Wednesday, May 2, 2012

About Tuxedos


Gents,

It’s time to talk about tuxedos.  We all need them sooner or later, either at your funeral or on tax day.

They look good, but no one seems to want to wear them, perhaps because of their association with death.  Look here how the great American champion of ambivalent indecision, Art Garfunkle,  ironically wore a tux t-shirt when meeting with Death at a swanky Hollywood tete’ du thing.  Art’s continued presence with us tells us that the Grim Reaper was not impressed with Art’s smarmy tuxing.

Here we see a better use of a tuxedo as an entry drug to cigarettes.  With any luck this kid will graduate to leadership of a new-era Kuomintang in New York City.  We can only hope.

It is also possible that men don’t wear tuxes because they associate them with ugliness and deformity.  Forgive me, but for the sake of science I must post this picture of an unfortunate deformed circus freak who has clearly been dressed in a tux in an effort to exploit his malformed hideousness.  That’s just sick, but we live in a sick world gentlemen.

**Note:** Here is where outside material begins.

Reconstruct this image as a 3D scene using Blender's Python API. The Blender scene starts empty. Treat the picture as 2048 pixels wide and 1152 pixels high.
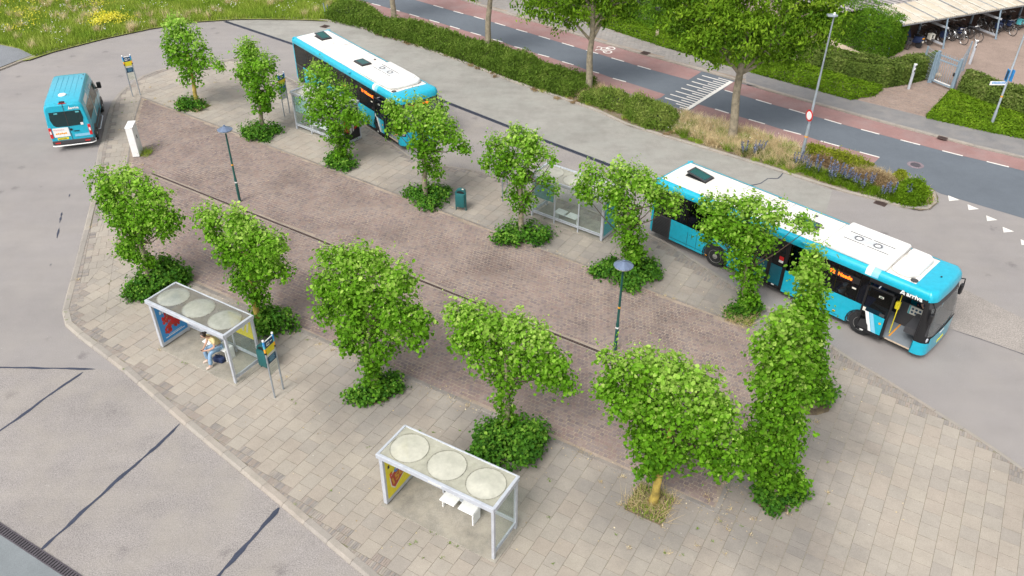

Speaking of circus freaks:

A few months ago Old Leon “Blob Fish” Strokes (AKA Dan Stone) was sprung from the carnival sideshow known as FtH by a beautiful lady.  She pried poor Dan from our evil clutches and took him off to San Francisco for whatever dastardly fate she had in store for him.  Today that bewitching beauty will shoehorn Dan into a tuxedo and marry him up good.  We don’t have a picture of Dan in his tuxedo (yet), so I have provided this speculative illustration of how Dan’s tux will look after he goes to bed tonight, and then for the rest of his life – until the undertaker puts it on him when the Great Reckoning of Tax Day arrives.

Hey Dan!  Hey Suze!  Congratulations on your wedding day!  Please accept, on behalf of Your Olde Pals, FtH,  our wishes for many years of boozy happiness.  It couldn’t have happened to better people!

Love,

FtH

PS:  The Chicago reception for Dan and Suze will be at Cole's tonight at 9:00, and will look surprisingly like an open mic.  Be there, and since you can't buy Dan and Suze drinks, buy Foz and the Boys drinks.